Um dos brasileiros que mais influenciou o pensamento político do país, nos séculos 19 e 20, foi Ruy Barbosa. Defendia o voto obrigatório por considerá-lo indispensável à formação da consciência de cidadania. Em seu tempo, vivendo em uma sociedade marcada pelo escravagismo, de eleitorado ínfimo, enxergava na sua ampliação, a via necessária para a construção da democracia. A memorável campanha por ele desfechada para a Presidência da República, em 1910, provocou inusitada participação do eleitorado, ainda que a escolha efetiva se fizesse pelo acerto entre os estados maiores, no Congresso Nacional, a época liderado por Pinheiro Machado, o condestável da República Velha.
Após 1930, aumentando o eleitorado, e pela ausência de partidos políticos representativos, as eleições presidenciais adquiriram feição plebiscitária, disputadas em função de grandes nomes, em torno dos quais se travava a disputa. Até 1955, um ano após o suicídio, Getúlio Vargas ainda era o centro da corrida presidencial. Em lado oposto o Brigadeiro Eduardo Gomes. Nesse pleito elegeu-se Juscelino Kubitschek, aliado de Vargas. Em seguida vieram Jânio Quadros, Fernando Collor, Fernando Henrique, Lula, Dilma, agora também candidata a reeleição.
A lembrança de Ruy ocorre no momento da divulgação, semana passada, da pesquisa do Instituto Datafolha com seguinte conclusão: 61% dos entrevistados é contra o voto obrigatório previsto pelo artigo 14, da Constituição Federal, e as sanções decorrentes do não comparecimento do eleitor: justificação, multa, proibição de contratar com o serviço público. O mais grave, se pudessem optar, 57% dos brasileiros não compareceriam às urnas no próximo dia 5 de outubro. A rejeição cresce entre os mais ricos e escolarizados, e na faixa etária mais madura.

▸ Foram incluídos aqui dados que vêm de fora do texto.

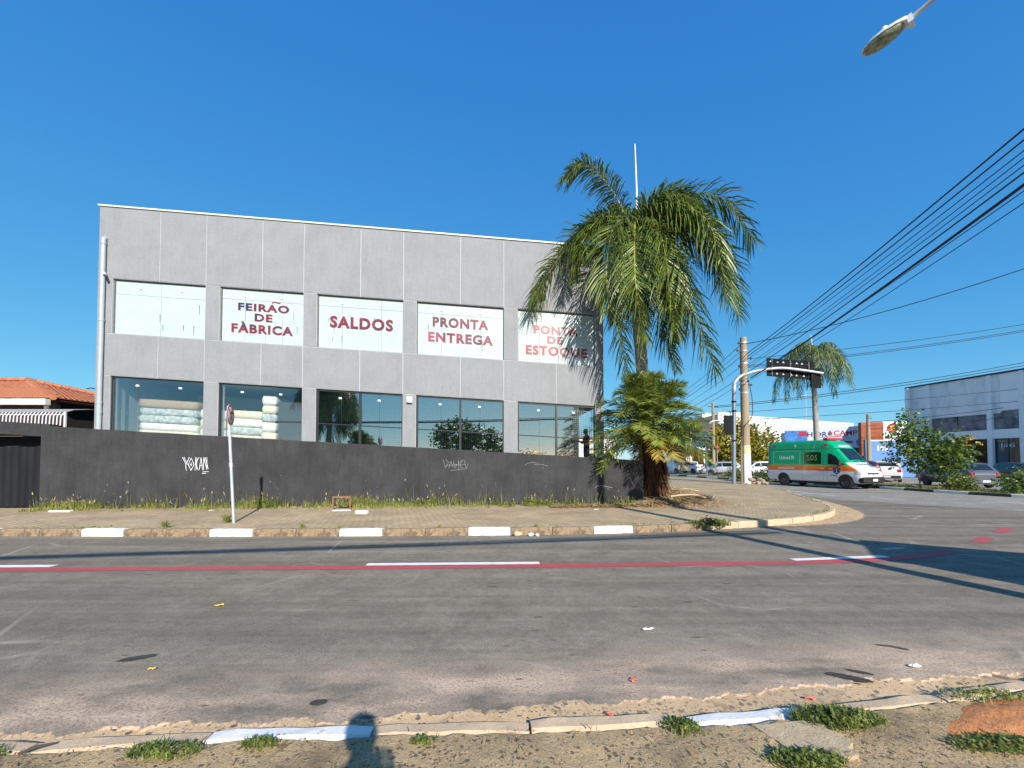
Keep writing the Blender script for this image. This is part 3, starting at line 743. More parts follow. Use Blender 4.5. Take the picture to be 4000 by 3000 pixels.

Há muitas ilações acerca do levantamento efetuado pelo Datafolha. Elas merecem acurado exame de parte de lideranças partidárias, dos candidatos, de todos os interessados no chamado “mercado do voto” instituído pela democracia da Constituição de 1988. Passadas tantas eleições após a sua promulgação, o tempo é razoável para o balanço dos resultados alcançados em razão da falta ou do modelo político adotado. A primeira hipótese parece mais plausível. As leis que regem o processo eleitoral: a Complementar nº 64/90, tratando das inelegibilidades; a dos partidos políticos nº 9.096/95 e a das eleições nº 9.504/97, mantiveram intacto o sistema de representação anterior à interrupção do ciclo democrático. Permitiram, não obstante proibições pontuais, a manutenção das influencias do poder político e econômico sobre a vontade do eleitorado. Resultado, a falta de modelo congruente de representação política da sociedade, determinou a descrença em suas possibilidades. Sobretudo de parte das camadas com renda maior e acesso aos bens da cultura. Para quem o voto obrigatório termina sendo forma compulsória de perpetuação do velho estilo de fazer a política, como diálogo exclusivo entre as grandes lideranças. Tal como no passado, cabendo ao eleitorado as tarefas meramente homologatórias. Nas eleições de 2014, os grandes eleitores são os ex-presidentes Fernando Henrique Cardoso e Luís Inácio Lula da Silva. Vez por outra trocam petardos a propósito de quem deixou o melhor legado. Qual a melhor herança: o plano de estabilização monetária ou os programas compensatórios de distribuição de renda? O eleitor mais esclarecido sabe que um não existiria sem o outro. E mais, se questiona sobre qual o seu papel no sistema político que o transformou em mero avaliador no dia do pleito. Depois não o ouve mais. Não lhe cabe qualquer possibilidade de revogação dos mandatos outorgados aos eleitos.
O peso do poder econômico é determinante sobre o resultado das eleições, transformando a sociedade política brasileira em plutocracia semelhante à norte-americana, em nosso caso, favorecendo invariavelmente os detentores dos cargos públicos. Exemplificativamente, ano passado, o partido dominante na esfera federal recebeu, segundo o Tribunal Superior Eleitoral, oitenta milhões reais. As outras agremiações de maior porte, em torno de quarenta e cinco milhões. Isso em um ano de não realização de eleições. Imagina em 2014, ano eleitoral, a partilha vai aumentar, tudo dependerá das pesquisas. Ninguém quer ficar mal com o vencedor. Os principais doadores são as construtoras.
As eleições são dominadas pelos institutos de pesquisa, as empresas publicitárias e as doadoras. Elas serão as donas do governo que governará através dos reclames publicitários.
O eleitor permanece esquecido e obrigado a votar. A discussão é interessante e merece uma consulta plebiscitária. Por enquanto permaneço com Ruy para que a democracia pressupunha a representação de todos, das maiorias e das minorias privilegiadas.